I'm with Carl on this one, both of the options you mentioned are at the ends of the spectrum, you should try and walk the midway, find out why they didn't ask you to come, maybe it slipped their mind or maybe they had guests they thought you and the Mrs. wouldn't be comfortable with.

JED, you've really been at it with the sarcastic answers lately. Hahah.

What hasn't been mentioned.  Perhaps the BBQ invitations were limited to folks with a commonality that predates your relationship with the hosts.  One example would be a group who initially met as part of a social or business group a few years before the couple hosting the BBQ met you.

Another thing to remember.  "One robin does not a Spring make."  there could be any number of simple, logical explanations, including an erroneous belief that you'd be out of town than day, or otherwise simply not able to attend.  Then there's always simple thoughtlessness on the part of the hosts.

Your post is a bit ambivalent.  Are the friends mentioned the hosts or was it the entire group?  People often do have separate social circles.  A small example would be your friends from work and your friends from church...the groups could quite easily overlap or equally easy be mutually exclusive.

^ This.
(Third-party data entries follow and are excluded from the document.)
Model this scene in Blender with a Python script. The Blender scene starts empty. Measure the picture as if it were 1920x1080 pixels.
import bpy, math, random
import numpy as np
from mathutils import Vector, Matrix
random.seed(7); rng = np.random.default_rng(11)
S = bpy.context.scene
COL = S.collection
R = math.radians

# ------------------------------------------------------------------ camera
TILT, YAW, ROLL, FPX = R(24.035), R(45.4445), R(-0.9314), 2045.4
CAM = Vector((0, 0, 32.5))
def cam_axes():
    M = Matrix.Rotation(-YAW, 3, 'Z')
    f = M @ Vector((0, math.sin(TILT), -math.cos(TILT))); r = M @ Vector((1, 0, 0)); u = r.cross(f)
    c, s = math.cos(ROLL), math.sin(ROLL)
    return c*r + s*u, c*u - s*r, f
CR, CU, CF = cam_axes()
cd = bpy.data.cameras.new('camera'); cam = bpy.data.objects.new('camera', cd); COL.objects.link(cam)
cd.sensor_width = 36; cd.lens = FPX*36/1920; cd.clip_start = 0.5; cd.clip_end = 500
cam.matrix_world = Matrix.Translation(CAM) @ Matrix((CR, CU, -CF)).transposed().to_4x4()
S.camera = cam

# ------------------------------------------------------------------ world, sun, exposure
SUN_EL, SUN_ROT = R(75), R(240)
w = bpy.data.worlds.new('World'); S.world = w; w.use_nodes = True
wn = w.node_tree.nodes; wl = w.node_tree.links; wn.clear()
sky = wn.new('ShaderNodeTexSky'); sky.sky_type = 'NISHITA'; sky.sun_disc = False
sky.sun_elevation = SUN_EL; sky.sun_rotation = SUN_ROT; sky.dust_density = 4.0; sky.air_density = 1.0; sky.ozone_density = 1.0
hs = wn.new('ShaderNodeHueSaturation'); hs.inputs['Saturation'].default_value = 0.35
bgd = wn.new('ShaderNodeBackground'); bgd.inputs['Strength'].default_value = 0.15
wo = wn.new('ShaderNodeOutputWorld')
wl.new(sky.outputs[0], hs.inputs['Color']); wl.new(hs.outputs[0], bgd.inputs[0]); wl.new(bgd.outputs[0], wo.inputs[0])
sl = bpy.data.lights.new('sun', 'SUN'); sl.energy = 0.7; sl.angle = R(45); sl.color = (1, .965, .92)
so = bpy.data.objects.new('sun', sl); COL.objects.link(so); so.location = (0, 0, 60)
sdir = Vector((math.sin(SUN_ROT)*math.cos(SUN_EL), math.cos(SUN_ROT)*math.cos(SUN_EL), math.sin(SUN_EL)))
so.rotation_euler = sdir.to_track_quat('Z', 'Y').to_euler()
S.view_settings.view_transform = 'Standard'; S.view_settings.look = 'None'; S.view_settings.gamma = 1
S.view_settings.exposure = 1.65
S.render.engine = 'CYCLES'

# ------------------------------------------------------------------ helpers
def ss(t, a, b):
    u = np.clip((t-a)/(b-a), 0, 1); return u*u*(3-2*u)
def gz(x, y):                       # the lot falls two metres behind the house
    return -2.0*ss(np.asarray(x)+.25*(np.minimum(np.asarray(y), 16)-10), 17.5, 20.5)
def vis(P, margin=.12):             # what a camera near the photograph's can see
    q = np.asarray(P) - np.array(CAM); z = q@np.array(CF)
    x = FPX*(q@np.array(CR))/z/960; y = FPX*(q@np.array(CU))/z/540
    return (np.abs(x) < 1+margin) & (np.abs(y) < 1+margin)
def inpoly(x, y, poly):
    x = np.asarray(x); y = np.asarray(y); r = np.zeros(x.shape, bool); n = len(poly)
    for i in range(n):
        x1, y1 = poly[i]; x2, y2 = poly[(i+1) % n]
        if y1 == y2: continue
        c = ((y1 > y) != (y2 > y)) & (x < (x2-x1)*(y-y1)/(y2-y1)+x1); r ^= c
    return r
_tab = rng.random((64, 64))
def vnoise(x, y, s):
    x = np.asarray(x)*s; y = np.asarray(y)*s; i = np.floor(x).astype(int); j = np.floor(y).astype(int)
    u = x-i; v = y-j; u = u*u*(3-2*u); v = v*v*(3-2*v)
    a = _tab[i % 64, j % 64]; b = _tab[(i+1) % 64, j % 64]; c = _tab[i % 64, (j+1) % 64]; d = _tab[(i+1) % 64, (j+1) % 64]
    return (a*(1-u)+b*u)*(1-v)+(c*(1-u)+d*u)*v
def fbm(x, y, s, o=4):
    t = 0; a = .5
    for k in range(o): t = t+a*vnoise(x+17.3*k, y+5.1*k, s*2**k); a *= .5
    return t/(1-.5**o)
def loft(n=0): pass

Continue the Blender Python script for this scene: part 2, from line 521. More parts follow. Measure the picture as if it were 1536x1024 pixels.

People are allowed to have parties and invite who they want to. It doesn't mean that you were being purposefully excluded, just that they had a group that was particularly included.

That's one of the perils of Facebook, though. You see what other people are doing when sometimes that doesn't include you. And that can be hard, and it can be tempting to jump to conclusions. I have done so myself at times.

Plus I have friends on Facebook from different parts of my life. And when you have a party with people from different groups, some of which don't know each other, as a host you have to spend a significant amount of party time making sure some of those people feel welcome (which can be a challenge when there's more food to put out and ice buckets to fill and lots of people who you haven't had a chance to catch up with yet).

Sometimes the better route is separate parties, or going out for happy hour or whatever.

If you can get away with the ask/kidding route that Carl suggested, that might work. That way you find out why and get it out in the open (albeit at the risk of looking whiny or petulant; I don't know you or your friends, so I can't say).

Or try and take the high road. Just have a get-together at your place and invite them. I'm not saying pretend it didn't happen, but try not to take it personally. If they behave as it nothing's wrong, there wasn't.

I wouldn't give it too much thought.

You say "a few friends had met up" for the barbecue, but who was the host? The friends you're connected to or some other group? As others have pointed out, the BBQ group may have some connection you're not part of or there may have been limitations of space; it may have been for a specific occasion like someone's birthday or some other milestone for a person you don't know.

Myself, I wouldn't ask about it and make things awkward.

Lots of people around here lately that seem to want to abandon friendships, relationships, etc. over the most insignificant slights.  You aren't owed an invitation to everything.  Maybe they forgot.  Maybe they thought you were busy.  Maybe they needed a smaller guest list for some reason, and you didn't make the cut.  Maybe they were throwing the barbeque because of something that had nothing to do with you.  Maybe they thought they invited you, and wonder why you no-showed.

Whatever ... its just a barbecue.  You weren't entitled to an invitation.

You don't have to pretend it didn't happen.  You just ought to react to it like a grown man that didn't get invited to a BBQ ... not a teenage girl that didn't get invited to a birthday party.  Next time you're around them ... tell them the barbecue looked fun.  See what they say.  Then move on with your life.

Or, go in with guns blazing, explain why you were entitled to notification, tell them off ... and don't get invited to the next one either.  Life's too short to get offended at little crap like this.  Unless you have enough friends that you can spare these ... I wouldn't fight over it.


well said

Jack has really good points, and in this age of online "friends" it made me think what real, enduring friendship is; if I saw an old friend of mine on FB have a gathering we were not invited to it would not upset me at all, as with deep friendship comes a trust and understanding that they have their own lives and other relationships to have.
Thanks for the advice, That's why I thought I'd ask on here rather then coming off like a whiney bitch. The hosts are part of the same group as we are. Think i'll go with what Jack said and ask them how it went and get on with it. Life's too short to hold grudges and move on.